What is hardness. What is it made from? Why do they express it as CaCO3? Why do they express it as ppm.

The simple answer is that hard water comprises a mixture of calcium and magnesium, together with bicarbonate, sulphate, chloride, etc. When its hardness is expressed as mg/l as CaCO3, it’s calculated as if all the calcium and magnesium were present only as calcium carbonate.

If more detailed explanation is needed:

Ca – is calcium, C carbon and O oxygen. CO3 means 3 atoms of oxygen are combined with 1 atom of carbon to form carbonate. Carbonate is an acid radical (or anion) – it is negatively charged, so for stability, it has to be associated with a positively charged ion (or cation) like hydrogen (to form carbonic acid) or a metal such as calcium, magnesium, sodium, potassium, etc.

So CaCO3 is calcium carbonate. Limestone and chalk are essentially calcium carbonate – so is limescale in its simplest form. It is virtually insoluble and it forms as limescale when the bicarbonate (temporary hardness), which is soluble, decomposes to carbonate.

A hard water with 300 mg/l as CaCO3 would (in theory) precipitate 300 milligrams of calcium carbonate (CaCO3) per litre of hard water if all of the hardness precipitated.
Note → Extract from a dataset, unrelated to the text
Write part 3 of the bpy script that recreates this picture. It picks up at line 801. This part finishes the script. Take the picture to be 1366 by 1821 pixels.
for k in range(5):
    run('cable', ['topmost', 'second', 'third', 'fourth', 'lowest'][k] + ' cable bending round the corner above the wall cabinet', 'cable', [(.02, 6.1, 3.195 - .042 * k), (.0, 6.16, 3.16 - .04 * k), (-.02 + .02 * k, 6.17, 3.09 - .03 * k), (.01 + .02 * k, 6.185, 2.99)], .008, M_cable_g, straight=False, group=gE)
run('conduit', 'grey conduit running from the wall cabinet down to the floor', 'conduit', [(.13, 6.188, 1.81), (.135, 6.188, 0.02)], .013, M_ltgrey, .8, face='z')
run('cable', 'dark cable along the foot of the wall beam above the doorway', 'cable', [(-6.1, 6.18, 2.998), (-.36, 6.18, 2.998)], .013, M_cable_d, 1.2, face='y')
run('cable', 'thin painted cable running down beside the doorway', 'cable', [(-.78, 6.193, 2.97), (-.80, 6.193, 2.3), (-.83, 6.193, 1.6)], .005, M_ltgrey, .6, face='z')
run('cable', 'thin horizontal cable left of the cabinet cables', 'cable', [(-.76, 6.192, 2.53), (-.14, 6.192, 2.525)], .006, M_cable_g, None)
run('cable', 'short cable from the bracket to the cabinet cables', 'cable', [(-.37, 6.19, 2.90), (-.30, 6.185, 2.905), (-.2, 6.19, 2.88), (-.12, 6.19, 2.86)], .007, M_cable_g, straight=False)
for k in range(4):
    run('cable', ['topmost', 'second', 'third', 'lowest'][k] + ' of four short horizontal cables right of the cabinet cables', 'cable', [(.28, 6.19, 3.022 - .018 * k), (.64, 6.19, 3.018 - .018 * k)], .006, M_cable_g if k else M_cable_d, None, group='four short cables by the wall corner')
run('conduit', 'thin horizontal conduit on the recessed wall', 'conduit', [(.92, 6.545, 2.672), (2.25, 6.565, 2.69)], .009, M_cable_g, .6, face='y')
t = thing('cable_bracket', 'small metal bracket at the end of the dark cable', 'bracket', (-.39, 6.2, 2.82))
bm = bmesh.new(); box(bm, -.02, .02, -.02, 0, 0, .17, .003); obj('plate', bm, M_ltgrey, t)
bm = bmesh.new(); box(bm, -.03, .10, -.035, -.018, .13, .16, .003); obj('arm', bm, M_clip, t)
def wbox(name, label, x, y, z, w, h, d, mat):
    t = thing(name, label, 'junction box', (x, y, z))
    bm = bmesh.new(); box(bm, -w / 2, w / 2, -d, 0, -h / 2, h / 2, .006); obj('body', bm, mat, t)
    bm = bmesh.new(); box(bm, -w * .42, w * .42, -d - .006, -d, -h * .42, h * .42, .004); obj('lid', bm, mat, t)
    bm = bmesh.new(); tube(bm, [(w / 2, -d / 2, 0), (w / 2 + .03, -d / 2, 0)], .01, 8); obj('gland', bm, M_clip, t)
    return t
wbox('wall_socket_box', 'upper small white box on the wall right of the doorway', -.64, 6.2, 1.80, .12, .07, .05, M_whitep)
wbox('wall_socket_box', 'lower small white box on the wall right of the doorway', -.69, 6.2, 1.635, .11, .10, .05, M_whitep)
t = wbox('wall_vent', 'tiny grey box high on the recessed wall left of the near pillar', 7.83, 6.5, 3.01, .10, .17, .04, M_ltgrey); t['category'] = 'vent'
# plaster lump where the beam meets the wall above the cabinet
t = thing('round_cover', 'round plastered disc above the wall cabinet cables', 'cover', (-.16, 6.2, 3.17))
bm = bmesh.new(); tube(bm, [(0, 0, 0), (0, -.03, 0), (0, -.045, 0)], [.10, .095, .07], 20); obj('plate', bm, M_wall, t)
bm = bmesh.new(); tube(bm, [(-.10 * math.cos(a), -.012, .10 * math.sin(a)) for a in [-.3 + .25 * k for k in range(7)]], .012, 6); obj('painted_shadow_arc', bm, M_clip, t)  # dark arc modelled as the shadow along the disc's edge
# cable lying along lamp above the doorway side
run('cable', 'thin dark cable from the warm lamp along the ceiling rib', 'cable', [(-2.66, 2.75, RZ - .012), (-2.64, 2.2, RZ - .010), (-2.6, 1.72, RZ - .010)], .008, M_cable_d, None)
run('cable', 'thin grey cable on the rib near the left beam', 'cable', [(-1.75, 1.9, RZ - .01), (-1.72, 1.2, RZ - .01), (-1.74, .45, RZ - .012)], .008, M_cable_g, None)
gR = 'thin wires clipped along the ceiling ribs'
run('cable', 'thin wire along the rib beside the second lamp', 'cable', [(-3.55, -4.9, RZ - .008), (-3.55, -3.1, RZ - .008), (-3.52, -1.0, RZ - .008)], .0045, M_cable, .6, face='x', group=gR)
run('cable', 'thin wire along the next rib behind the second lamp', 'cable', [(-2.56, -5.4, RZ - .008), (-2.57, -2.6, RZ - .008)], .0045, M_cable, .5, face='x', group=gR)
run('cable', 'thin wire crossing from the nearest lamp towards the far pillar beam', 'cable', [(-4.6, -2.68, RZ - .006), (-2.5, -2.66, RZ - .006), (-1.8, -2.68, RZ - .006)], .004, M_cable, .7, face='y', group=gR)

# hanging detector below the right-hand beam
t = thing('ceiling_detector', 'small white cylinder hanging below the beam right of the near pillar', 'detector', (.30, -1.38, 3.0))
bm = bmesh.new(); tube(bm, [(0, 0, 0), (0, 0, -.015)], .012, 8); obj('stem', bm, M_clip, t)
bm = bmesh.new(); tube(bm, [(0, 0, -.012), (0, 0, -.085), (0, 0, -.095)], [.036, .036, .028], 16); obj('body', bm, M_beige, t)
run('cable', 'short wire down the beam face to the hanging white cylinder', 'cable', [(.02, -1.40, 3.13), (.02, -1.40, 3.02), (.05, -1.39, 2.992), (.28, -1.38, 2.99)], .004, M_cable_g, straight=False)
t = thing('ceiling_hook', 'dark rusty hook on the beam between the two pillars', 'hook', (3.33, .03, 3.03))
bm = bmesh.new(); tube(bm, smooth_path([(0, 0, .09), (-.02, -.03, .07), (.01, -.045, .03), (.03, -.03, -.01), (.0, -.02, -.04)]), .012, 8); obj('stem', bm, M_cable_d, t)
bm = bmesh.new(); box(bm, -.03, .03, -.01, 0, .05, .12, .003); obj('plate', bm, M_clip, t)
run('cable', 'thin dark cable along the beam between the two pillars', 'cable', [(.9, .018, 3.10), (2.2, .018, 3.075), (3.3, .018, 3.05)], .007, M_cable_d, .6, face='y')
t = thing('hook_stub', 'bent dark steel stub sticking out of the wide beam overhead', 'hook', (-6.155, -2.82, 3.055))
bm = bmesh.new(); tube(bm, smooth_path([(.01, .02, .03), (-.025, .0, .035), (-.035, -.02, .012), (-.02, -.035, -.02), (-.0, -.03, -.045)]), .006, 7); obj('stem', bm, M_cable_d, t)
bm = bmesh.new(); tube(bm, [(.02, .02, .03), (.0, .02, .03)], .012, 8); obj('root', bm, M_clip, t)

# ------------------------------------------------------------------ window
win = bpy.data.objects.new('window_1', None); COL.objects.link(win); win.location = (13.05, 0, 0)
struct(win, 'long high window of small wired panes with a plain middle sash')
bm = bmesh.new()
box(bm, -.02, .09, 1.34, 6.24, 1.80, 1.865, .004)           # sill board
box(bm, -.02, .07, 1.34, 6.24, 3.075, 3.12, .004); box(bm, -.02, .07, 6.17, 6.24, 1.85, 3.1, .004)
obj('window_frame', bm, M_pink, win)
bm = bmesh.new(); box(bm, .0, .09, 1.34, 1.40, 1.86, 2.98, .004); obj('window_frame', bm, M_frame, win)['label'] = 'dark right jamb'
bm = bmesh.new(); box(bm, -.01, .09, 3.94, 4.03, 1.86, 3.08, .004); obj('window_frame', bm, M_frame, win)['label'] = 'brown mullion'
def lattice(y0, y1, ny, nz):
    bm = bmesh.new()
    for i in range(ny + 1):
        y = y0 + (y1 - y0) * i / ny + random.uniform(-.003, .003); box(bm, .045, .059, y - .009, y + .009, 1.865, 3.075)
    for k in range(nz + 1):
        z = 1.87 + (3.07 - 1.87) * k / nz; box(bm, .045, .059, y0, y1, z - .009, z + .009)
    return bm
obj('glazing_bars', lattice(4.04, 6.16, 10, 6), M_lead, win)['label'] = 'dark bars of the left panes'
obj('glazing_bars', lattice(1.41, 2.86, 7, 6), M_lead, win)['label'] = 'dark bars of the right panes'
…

In reality, the hardness is not entirely due to calcium – magnesium is usually present to some extent and other multivalent cations. When the hardness is expressed as CaCO3, it is calculated as if the magnesium, etc. were there as calcium. Also bicarbonate is not the only anion present, there will be chloride, sulphate and nitrate to some extent (permanent hardness). But the expression of hardness assumes its all there as carbonate.